## Start SUPPLIED DATA

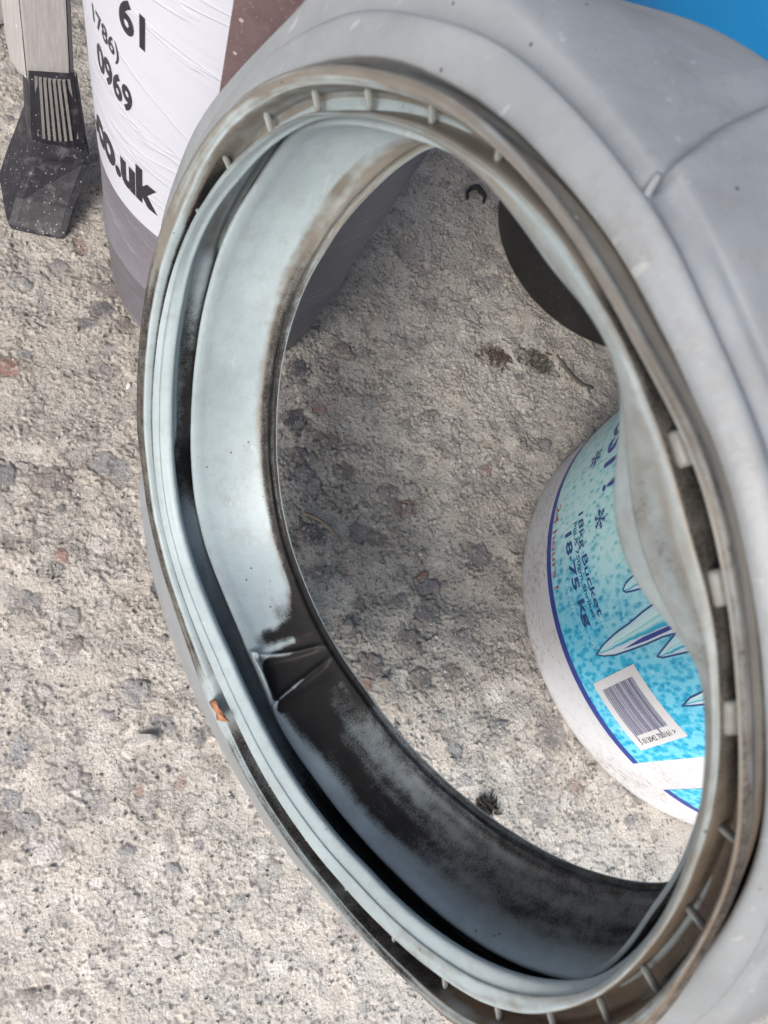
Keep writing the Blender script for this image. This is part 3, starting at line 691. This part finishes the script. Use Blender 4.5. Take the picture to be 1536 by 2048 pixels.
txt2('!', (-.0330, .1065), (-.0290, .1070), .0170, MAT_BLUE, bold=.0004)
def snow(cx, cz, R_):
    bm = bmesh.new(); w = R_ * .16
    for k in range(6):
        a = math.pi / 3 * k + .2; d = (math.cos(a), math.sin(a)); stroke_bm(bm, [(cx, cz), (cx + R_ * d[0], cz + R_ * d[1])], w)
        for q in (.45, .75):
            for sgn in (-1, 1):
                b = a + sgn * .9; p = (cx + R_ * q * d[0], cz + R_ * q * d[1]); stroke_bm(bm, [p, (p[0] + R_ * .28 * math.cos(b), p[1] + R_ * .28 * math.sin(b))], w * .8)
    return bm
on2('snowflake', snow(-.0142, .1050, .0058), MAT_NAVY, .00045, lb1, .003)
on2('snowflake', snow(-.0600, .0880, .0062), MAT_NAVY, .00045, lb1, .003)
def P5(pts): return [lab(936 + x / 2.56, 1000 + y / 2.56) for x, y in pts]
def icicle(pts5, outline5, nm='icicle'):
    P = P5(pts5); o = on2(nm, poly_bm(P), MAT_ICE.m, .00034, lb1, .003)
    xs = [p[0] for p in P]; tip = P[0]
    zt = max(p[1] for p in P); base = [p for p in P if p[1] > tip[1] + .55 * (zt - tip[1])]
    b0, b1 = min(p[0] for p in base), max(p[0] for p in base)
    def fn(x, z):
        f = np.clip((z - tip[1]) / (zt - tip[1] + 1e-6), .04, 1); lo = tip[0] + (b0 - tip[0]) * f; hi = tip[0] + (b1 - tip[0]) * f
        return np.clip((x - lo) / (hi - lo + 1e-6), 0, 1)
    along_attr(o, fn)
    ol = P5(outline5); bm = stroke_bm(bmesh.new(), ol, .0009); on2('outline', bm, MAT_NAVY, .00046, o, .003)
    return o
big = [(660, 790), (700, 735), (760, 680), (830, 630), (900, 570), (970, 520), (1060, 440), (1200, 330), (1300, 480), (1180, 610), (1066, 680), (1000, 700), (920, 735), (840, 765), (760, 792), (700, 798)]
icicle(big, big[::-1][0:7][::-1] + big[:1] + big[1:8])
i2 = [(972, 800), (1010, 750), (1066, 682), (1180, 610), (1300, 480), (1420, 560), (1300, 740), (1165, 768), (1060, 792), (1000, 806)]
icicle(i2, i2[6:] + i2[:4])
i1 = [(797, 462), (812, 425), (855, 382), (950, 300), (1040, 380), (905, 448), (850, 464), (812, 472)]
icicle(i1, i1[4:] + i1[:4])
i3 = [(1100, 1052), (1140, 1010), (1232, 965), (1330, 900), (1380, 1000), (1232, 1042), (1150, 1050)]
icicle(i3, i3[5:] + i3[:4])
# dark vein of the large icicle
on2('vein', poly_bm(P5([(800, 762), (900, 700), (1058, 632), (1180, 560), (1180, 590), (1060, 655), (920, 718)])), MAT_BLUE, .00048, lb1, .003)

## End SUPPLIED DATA

▶ **WHAT THE EXERCISE ASKS**
Repeat all the data as it stands, dropping any images it holds.

▶ **SOLUTION TO THIS EXERCISE**
Keep writing the Blender script for this image. This is part 3, starting at line 691. This part finishes the script. Use Blender 4.5. Take the picture to be 1536 by 2048 pixels.
txt2('!', (-.0330, .1065), (-.0290, .1070), .0170, MAT_BLUE, bold=.0004)
def snow(cx, cz, R_):
    bm = bmesh.new(); w = R_ * .16
    for k in range(6):
        a = math.pi / 3 * k + .2; d = (math.cos(a), math.sin(a)); stroke_bm(bm, [(cx, cz), (cx + R_ * d[0], cz + R_ * d[1])], w)
        for q in (.45, .75):
            for sgn in (-1, 1):
                b = a + sgn * .9; p = (cx + R_ * q * d[0], cz + R_ * q * d[1]); stroke_bm(bm, [p, (p[0] + R_ * .28 * math.cos(b), p[1] + R_ * .28 * math.sin(b))], w * .8)
    return bm
on2('snowflake', snow(-.0142, .1050, .0058), MAT_NAVY, .00045, lb1, .003)
on2('snowflake', snow(-.0600, .0880, .0062), MAT_NAVY, .00045, lb1, .003)
def P5(pts): return [lab(936 + x / 2.56, 1000 + y / 2.56) for x, y in pts]
def icicle(pts5, outline5, nm='icicle'):
    P = P5(pts5); o = on2(nm, poly_bm(P), MAT_ICE.m, .00034, lb1, .003)
    xs = [p[0] for p in P]; tip = P[0]
    zt = max(p[1] for p in P); base = [p for p in P if p[1] > tip[1] + .55 * (zt - tip[1])]
    b0, b1 = min(p[0] for p in base), max(p[0] for p in base)
    def fn(x, z):
        f = np.clip((z - tip[1]) / (zt - tip[1] + 1e-6), .04, 1); lo = tip[0] + (b0 - tip[0]) * f; hi = tip[0] + (b1 - tip[0]) * f
        return np.clip((x - lo) / (hi - lo + 1e-6), 0, 1)
    along_attr(o, fn)
    ol = P5(outline5); bm = stroke_bm(bmesh.new(), ol, .0009); on2('outline', bm, MAT_NAVY, .00046, o, .003)
    return o
big = [(660, 790), (700, 735), (760, 680), (830, 630), (900, 570), (970, 520), (1060, 440), (1200, 330), (1300, 480), (1180, 610), (1066, 680), (1000, 700), (920, 735), (840, 765), (760, 792), (700, 798)]
icicle(big, big[::-1][0:7][::-1] + big[:1] + big[1:8])
i2 = [(972, 800), (1010, 750), (1066, 682), (1180, 610), (1300, 480), (1420, 560), (1300, 740), (1165, 768), (1060, 792), (1000, 806)]
icicle(i2, i2[6:] + i2[:4])
i1 = [(797, 462), (812, 425), (855, 382), (950, 300), (1040, 380), (905, 448), (850, 464), (812, 472)]
icicle(i1, i1[4:] + i1[:4])
i3 = [(1100, 1052), (1140, 1010), (1232, 965), (1330, 900), (1380, 1000), (1232, 1042), (1150, 1050)]
icicle(i3, i3[5:] + i3[:4])
# dark vein of the large icicle
on2('vein', poly_bm(P5([(800, 762), (900, 700), (1058, 632), (1180, 560), (1180, 590), (1060, 655), (920, 718)])), MAT_BLUE, .00048, lb1, .003)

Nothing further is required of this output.